PJ inspectors from the former SEF (Foreigners and Borders Service) who are working for the PSP in air border control say they “refuse to remain at airports after October 29”.
The warning has been issued today by the inspectors’ union, SPIC-PJ.
“PJ inspectors from the former SEF do not accept being forced to remain at airport borders six months after the initially planned date of October 29,”’ says the union (initials of which stand for Union of Criminal Investigation Staff of the Judicial Police.)
In a statement sent to Lusa, the union says that the inspectors, who were supposed to return to the PJ and had already been notified to report to their respective units, “were surprised 11 days before (October 29) of the government’s new intention’ to extend their duties at airports for another six months”.
Many of the inspectors had already begun their moves to their new workplaces, says the union, adding that “if the government is not sensitive to the inspectors’ situation and insists on keeping them indiscriminately at the borders, it will be creating more tension in an area that is already troubled and jeopardise the social peace that PJ inspectors, in the name of national security, have always made a point of maintaining”.
When SEF was abolished on October 29, 2023, inspectors were transferred to the PJ, with 324 former SEF members remaining in the PSP on a ‘temporary functional assignment’ to control air borders.
This arrangement stipulated that inspectors would be gradually transferred to the PJ by October 29, 2025, but according to the PSP, 129 are still working at airports ‘due to certain constraints related to training, which requires Frontex-certified trainers, and the resources available for training and facilities’.
SPIC-PJ suspects that the ‘lack of human resources’ used to justify the government’s request for an extension to the inspectors’ orders is “a fallacy that reality completely belies” (again, for the 3rd time just today, we are hearing complaints that the government is distorting reality…)

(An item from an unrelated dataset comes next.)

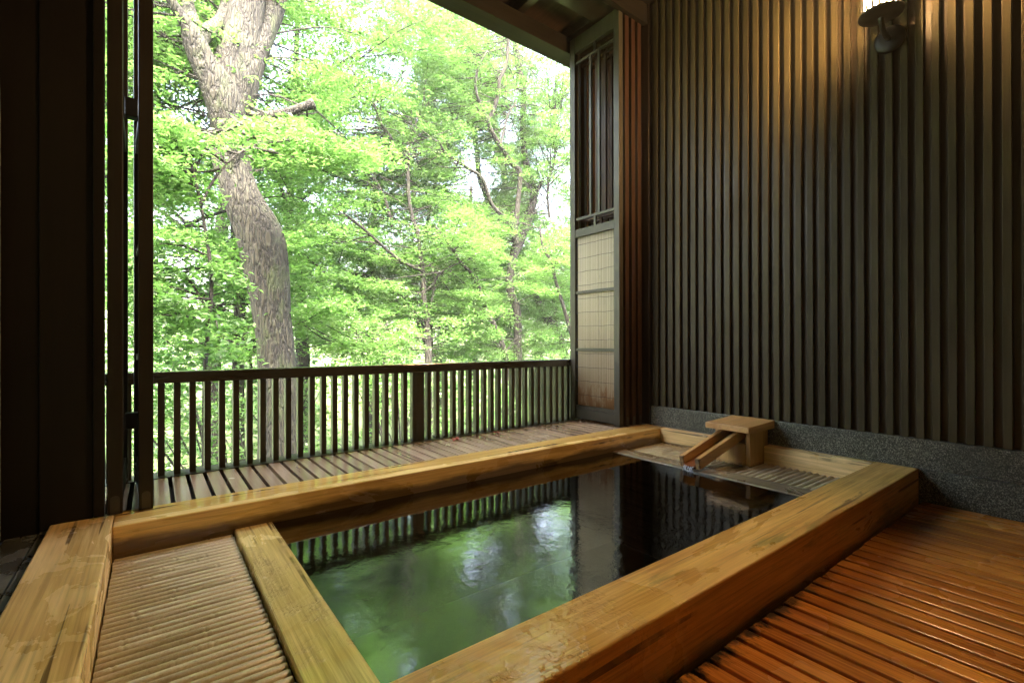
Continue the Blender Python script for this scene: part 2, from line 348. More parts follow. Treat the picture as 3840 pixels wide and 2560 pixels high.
# corner behind the shutters, window lintel, left end wall
cw = thing('corner_wall', 'narrow dark timber return in the corner behind the folded shutters', 'wall', (2.95, 2.3, 0))
box('post', M['dark_z'], cw, 2.879, 3.0, 2.158, 2.24, .15, ZC)
box('panel', M['dark_z'], cw, 2.90, 3.0, 2.241, 2.75, -.3, ZC)
lt = thing('window_lintel', 'brown timber lintel across the top of the window opening', 'beam', (1.3, 2.3, 3.09))
box('beam', M['dark_y'], lt, -.5, 3.0, 2.21, 2.43, 3.092, 3.32)
box('inner_strip', M['matte'], lt, -.5, 3.0, 2.17, 2.208, 3.06, 3.199)
ew = thing('end_wall', 'dark brown boarded wall filling the left end of the window', 'wall', (-.25, 2.2, 0))
box('corner_board', M['ebony'], ew, XL-.1, -.292, 2.165, 2.21, .12, 3.08)
box('wide_board', M['ebony'], ew, -.290, -.159, 2.160, 2.21, .12, 3.08)
box('jamb', M['ebony'], ew, -.157, -.1285, 2.150, 2.19, .151, 3.08)

# ------------------------------------------------------------------ roof outside
rf = thing('eave', 'dark timber eave with an edge beam above the window', 'roof', (1.3, 2.6, 3.1))
box('edge_beam', M['matte'], rf, -2.5, 4.6, 2.70, 2.83, 3.0, 3.125, bevel=.003)
box('outer_board', M['matte'], rf, -2.5, 4.6, 2.832, 2.87, 3.02, 3.20, bevel=.002)
for k in range(13): box('rafter', M['dark_y'], rf, -1.9+k*.5, -1.9+k*.5+.055, 2.431, 2.98, 3.127, 3.20)
box('soffit', M['soffit'], rf, -2.5, 4.6, 2.432, 3.0, 3.202, 3.23)
# roof covering over the whole room keeps the daylight out
struct('roof_slab', M['dark_y'], -2.5, 4.6, YB-.6, 3.0, 3.40, 3.46)
struct('outer_wall_left', M['dark_z'], -2.5, -.48, 2.215, 2.26, -1, 3.4)
struct('outer_wall_right', M['dark_z'], 3.001, 4.6, 2.215, 2.26, -1, 3.4)

# ------------------------------------------------------------------ tub
tub = thing('bath_tub', 'large sunken bath framed by thick yellow cypress beams', 'bath', (1.3, 1.4, 0))
BZ = .149
MB().box(-.5, XW-.001, .635, .801, -.5, BZ).build('front_beam', M['beam_x'], tub, .005, 3)
MB().box(-.1015, XW-.001, 2.016, 2.188, -.5, BZ).build('window_beam', M['beam_win'], tub, .005, 3)
MB().box(-.266, -.102, .802, 2.188, -.06, BZ-.0005).build('side_beam', M['beam_y'], tub, .006, 3)
MB().box(2.812, XW-.001, .802, 1.316, -.06, BZ-.001).build('wall_beam', M['beam_y'], tub, .004, 3)
MB().box(2.812, XW-.001, 1.528, 2.015, -.06, BZ-.001).build('wall_beam', M['beam_y'], tub, .004, 3)
MB().box(.242, .370, .802, 2.015, -.5, .062).build('divider', M['divider'], tub, .008, 3)
MB().box(2.312, 2.448, .802, 2.015, -.5, .058).build('divider', M['divider_old'], tub, .008, 3)
mb = MB()
mb.box(.371, 2.311, .803, .812, -.5, -.02).box(.371, 2.311, 2.005, 2.014, -.5, -.02).box(.371, 2.311, .813, 2.004, -.52, -.5)
mb.build('lining', M['lining'], tub)
box('tray', M['void'], tub, -.101, .241, .802, 2.015, -.02, .012, bevel=0); box('tray', M['void'], tub, 2.449, 2.811, .802, 2.015, -.02, .012, bevel=0)
wv = MB(); wv.add([(.3705, .8015, .053), (2.3115, .8015, .053), (2.3115, 2.0155, .053), (.3705, 2.0155, .053)], [(0, 1, 2, 3)])
tag(wv.build('water', M['water']), kind='structure')
struct('crawl_space', M['void'], -.42, 3.1, .626, 2.7, -.62, -.6)
# bamboo mats
def mat_(label, x0, x1, y0, y1, z, pitch, r, skip=None):
    mb = MB(); y = y1-pitch/2
    while y > y0:
        xs = [x0+.001+random.uniform(0, .003), x1-.001-random.uniform(0, .003)]
        if skip and skip[1] < y < skip[2]: xs[1] = skip[0]-.002
        nodes = sorted(xs[0]+.02+random.random()*(xs[1]-xs[0]-.04) for _ in range(random.choice((0, 1, 1, 2)))); L = [(xs[0], .86), (xs[0]+.002, 1)]
        for q in nodes:
            if q-L[-1][0] > .02: L += [(q-.010, 1), (q-.006, 1.09), (q-.002, .93), (q+.002, .93), (q+.006, 1.09), (q+.010, 1)]
        L = [l for l in L if l[0] < xs[1]-.003]+[(xs[1]-.002, 1), (xs[1], .86)]
        rr = r*random.uniform(.97, 1.0); zz = z+random.uniform(-.0003, .0003); sk_ = random.uniform(-.0004, .0004)
        mb.tube([(a, y+sk_*(i/len(L)), zz) for i, (a, b) in enumerate(L)], [rr*b for a, b in L], 12)
        y -= pitch
    o = mb.build('bamboo_mat', M['bamboo']); return tag(o, label, 'mat', 'bamboo mats at the two ends of the bath')
mat_('wide bamboo pole mat at the near left end of the bath', -.100, .240, .81, 2.012, .036, .0264, .0121)
mat_('small bamboo pole mat around the water spout beside the granite', 2.450, 2.810, .81, 2.012, .036, .0330, .0155, (2.66, 1.305, 1.54))

# ------------------------------------------------------------------ spout
spt = thing('water_spout', 'wooden water spout box with a lid and an open sloping trough', 'spout', (2.75, 1.42, .05))
MB().box(2.662, 2.84, 1.320, 1.345, .013, .243).box(2.662, 2.84, 1.500, 1.525, .013, .243).box(2.662, 2.680, 1.3455, 1.4995, .013, .170).box(2.82, 2.84, 1.3455, 1.4995, .013, .243).build('spout_box', M['spout'], spt, .002)
box('back_board', M['spout'], spt, 2.841, 2.875, 1.322, 1.523, .013, .243)
mb = MB(); sx0, sx1, sy0, sy1 = 2.572, 2.874, 1.283, 1.536; N = 8; vs = []; fs = []
for i in range(N+1):
    u = i/N; x = sx0+(sx1-sx0)*u; zt = .292-.012*(1-u)**2-.004*math.sin(u*3)
    for j in range(3):
        y = sy0+(sy1-sy0)*j/2; vs.append((x, y, zt+(.002 if j == 1 else 0)))
    for j in range(3):
        y = sy0+(sy1-sy0)*j/2; vs.append((x, y, .246 if u > .1 else .248))
for i in range(N):
    a = i*6; b = a+6
    for j in range(2): fs += [(a+j, b+j, b+j+1, a+j+1), (a+3+j, a+4+j, b+4+j, b+3+j)]
    fs += [(a, a+3, b+3, b), (a+2, b+2, b+5, a+5)]
for j in range(2): fs += [(j, j+1, j+4, j+3), (N*6+j, N*6+3+j, N*6+4+j, N*6+j+1)]
mb.add(vs, fs); mb.build('lid', M['trough'], spt, .003)
def trough(y0a, y1a, za0, za1, y0b, y1b, zb0, zb1, xa=2.298, xb=2.72, cut=.0):
    return [(xa+cut, y0a, za0), (xb, y0b, zb0), (xb, y1b, zb0), (xa+cut, y1a, za0), (xa, y0a, za1), (xb, y0b, zb1), (xb, y1b, zb1), (xa, y1a, za1)]
fa, fb = 1.411, 1.371; wT = .118; dz = .132
MB().hexa(trough(fa, fa+.024, .067, .124, fb, fb+.024, .067+dz, .124+dz, cut=.014)).hexa(trough(fa+wT-.024, fa+wT, .067, .124, fb+wT-.024, fb+wT, .067+dz, .124+dz, cut=.014)).build('trough_side', M['trough'], spt, .002)
MB().hexa(trough(fa+.0245, fa+wT-.0245, .0665, .080, fb+.0245, fb+wT-.0245, .0665+dz, .080+dz, cut=.016)).build('trough_bed', M['trough_in'], spt, .001)
MB().lathe([(.011, -.03), (.011, .03)], (2.70, 1.40, .222), 'x', 16).build('pipe', M['steel'], spt)
mb = MB()
for (yy, r_) in ((1.446, .007), (1.459, .005), (1.471, .004), (1.484, .006), (1.494, .007)):
    mb.tube([(2.312, yy, .0805), (2.300, yy, .077), (2.293, yy+.001, .066), (2.290, yy, .0535)], [r_*.5, r_*.8, r_*.7, r_*1.3], 6)
tag(mb.build('water_stream', M['stream']), 'thin stream of water falling from the trough into the bath', 'water', kind='stuff')

# ------------------------------------------------------------------ stone ledge at far left
led = thing('stone_ledge', 'wet grey stone ledge between the left tub beam and the wall', 'ledge', (-.31, 1, .1))
box('slab', M['stone'], led, XL+.001, -.290, -.5, 2.16, -.05, .128, bevel=.004)
box('edging', M['stone'], led, -.288, -.268, -.5, 2.16, -.05, .134, bevel=.004)

# ------------------------------------------------------------------ window ledge deck
dk = thing('window_deck', 'wet slatted timber ledge between the bath and the railing', 'deck', (1.3, 2.4, .1))
mb = MB(); k0 = .0605-.0655*8
while k0 < 2.90:
    mb.box(k0-.0525, k0-.001, 2.202, 2.636, .118, .1415+random.uniform(-.0006, .0006)); k0 += .0655*(1 if k0 > 0 else 1)
mb.build('slats', M['deck'], dk, .002)
box('joist', M['void'], dk, -.6, 2.9, 2.195, 2.64, .06, .100)
box('edge_strip', M['dark_x'], dk, -.6, 2.9, 2.638, 2.648, .08, .144)
# railing
rl = thing('railing', 'low dark timber railing with square balusters along the window', 'railing', (1.3, 2.71, .1))
box('bottom_rail', M['rail'], rl, -.6, 2.9, 2.650, 2.80, .07, .137, bevel=.003)
box('top_rail', M['rail_top'], rl, -.6, 2.9, 2.684, 2.775, .560, .6125, bevel=.004)
xs_ = [.023+.0598*k for k in range(-9, 22)]+[1.368+.0602*k for k in range(0, 26)]
for x in xs_:
    if x < 1.285: box('baluster', M['rail'], rl, x, x+.0265, 2.702, 2.742, .1375, .5595)
    elif x > 1.36 and x < 2.87: box('baluster', M['rail'], rl, x+.012, x+.0385, 2.702, 2.742, .1375, .5595)
box('newel_post', M['rail'], rl, 1.300, 1.358, 2.700, 2.742, .1375, .5595, bevel=.002)

# ------------------------------------------------------------------ folding shutters
def make_shutter(label):
    s = thing('folding_shutter', label, 'shutter', (2.604, 2.20, BZ), 'tall folding window shutters')
    X0, X1 = 2.604, 2.646; Y0, Y1 = 2.20, 2.69
    box('stile', M['shutter'], s, X0, X1, Y0, Y0+.05, BZ+.002, 3.088, bevel=.002)
    box('stile', M['shutter'], s, X0, X1, Y1-.054, Y1, BZ+.002, 3.088, bevel=.002)
    a, b = Y0+.0505, Y1-.0545; xi, xo = X0+.004, X1-.004
    box('top_rail', M['shutter'], s, xi, xo, a, b, 2.968, 3.087)
    box('bottom_rail', M['shutter'], s, xi, xo, a, b, .166, .237)
    box('sill_bar', M['shutter'], s, xi+.004, xo, a, b, .2385, .263)
    box('middle_rail', M['shutter'], s, xi, xo, a, b, 1.548, 1.608)
    mb = MB(); q0, q1 = X0+.010, X0+.026
    for z0, z1 in ((2.883, 2.901), (1.678, 1.698)): mb.box(q0, q1, a, b, z0, z1)
    for y0, y1 in ((2.391, 2.413), (2.475, 2.497)): mb.box(q0+.001, q1-.001, y0, y1, 1.6985, 2.8825)
    mb.box(q0+.001, q1-.001, 2.432, 2.453, 2.9015, 2.9675).box(q0+.001, q1-.001, 2.432, 2.453, 1.6085, 1.6775)
    mb.build('lattice', M['shutter'], s, .001)
    for z0, z1 in ((1.112, 1.134), (.676, .698)): box('crossbar', M['shutter'], s, X0+.006, X0+.017, a, b, z0, z1, bevel=.001)
    mb = MB(); y = a+.012
    while y < b-.006:
        r_ = random.uniform(.0021, .0027)
        mb.tube([(X0+.023+random.uniform(-.0006, .0006), y, .264), (X0+.023, y+random.uniform(-.0006, .0006), 1.547)], [r_, r_], 6); y += .0054
    mb.build('reed_blind', M['reed'], s)
    mb = MB(); z = 1.49
    while z > .27:
        pts = [(X0+.0195, a+.006+(b-a-.01)*q/8, z+random.uniform(-.002, .002)-.004*math.sin(q/8*3.1)*random.uniform(-.6, 1.2)) for q in range(9)]
        mb.tube(pts, [.0012]*9, 5)
        for e in (0, 8): mb.lathe([(.001, -.008), (.005, -.004), (.003, 0), (.005, .005), (.001, .009)], pts[e], 'z', 6)
        z -= .104
    mb.build('cord', M['wire'], s)
    mb = MB(); mb.add([(X0+.008, Y0-.0015, BZ+.004), (X0+.034, Y0-.0015, BZ+.004), (X0+.034, Y0-.0015, BZ+.055)]+[(X0+.021+.013*math.cos(R(q)), Y0-.0015, BZ+.055+.012*math.sin(R(q))) for q in (30, 60, 90, 120, 150)]+[(X0+.008, Y0-.0015, BZ+.055)], [tuple(range(9))])
    mb.build('roller_plate', M['steel'], s)
    return s
sh = make_shutter('front shutter of the folded stack, its reed blind facing the bath')
shs = [(2.672, 2.202, 0, 'second shutter from the front of the folded right stack'),
       (2.740, 2.200, 0, 'third shutter from the front of the folded right stack'),
       (2.812, 2.203, 0, 'rearmost shutter of the right stack, against the lattice wall corner'),
       (-.1215, 2.150, 0, 'folded shutter edge beside the dark left end wall'),
       (-.0355, 2.150, 3.0, 'outermost folded shutter on the left, beside the open view')]
for x, y, a, lab in shs:
    c = copy_tree(sh); c.location = (x, y, BZ); c.rotation_euler.z = R(a); c['label'] = lab
    if True:
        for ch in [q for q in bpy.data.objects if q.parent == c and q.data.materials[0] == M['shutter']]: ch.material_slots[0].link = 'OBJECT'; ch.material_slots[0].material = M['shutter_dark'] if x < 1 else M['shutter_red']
for z0, z1 in ((1.60, 1.67), (.42, .48)):
    hg = box('hinge', M['black'], None, -.079, -.040, 2.30, 2.345, z0, z1, bevel=.002)
    hg.name = 'hinge'; tag(hg, ('upper' if z0 > 1 else 'lower')+' black hinge block between the two left shutters', 'hinge', 'hinges of the left shutters')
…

Says Rui Paiva, president of SPIC-PJ, quoted in the statement: “There is no shortage of PSP resources for the borders. Many more officers have already been trained in border control than the number of inspectors with whom the now defunct SEF performed much broader functions.”
Paiva maintains that it is “totally incomprehensible that the three entities responsible for the borders – PSP, GNR and Internal Security System (SSI) – cannot find a way to ensure, among themselves, what the law requires of them and, two years later, continue to depend on almost 130 PJ inspectors to perform these functions”.
SPIC-PJ points out that “the real reason for this dependence on PJ elements is the fact that the PSP insists on committing vast human resources to criminal investigations that are legally the responsibility of the Judicial Police.”
“With this option, we have fallen into the paradox of having Judicial Police inspectors controlling borders at airports, which is the function of the PSP, while PSP agents continue to deal with situations of drug trafficking, human trafficking and document forgery, which are the responsibility of the PJ,” says Paiva, stressing that “the time has come for the government to realise that this is an organisational problem within the system, and not one of training or lack of resources on the part of the PSP”.
SPIC_PJ also points out that it has informed the government that there are “a reasonable number of inspectors willing to remain at the borders, an asset that can be put to good use”, but that it does not accept that “now, on the spur of the moment, under a false pretext of necessity, those who legitimately wish to perform duties in their own police force are being forced to continue to do what is the responsibility of the PSP”.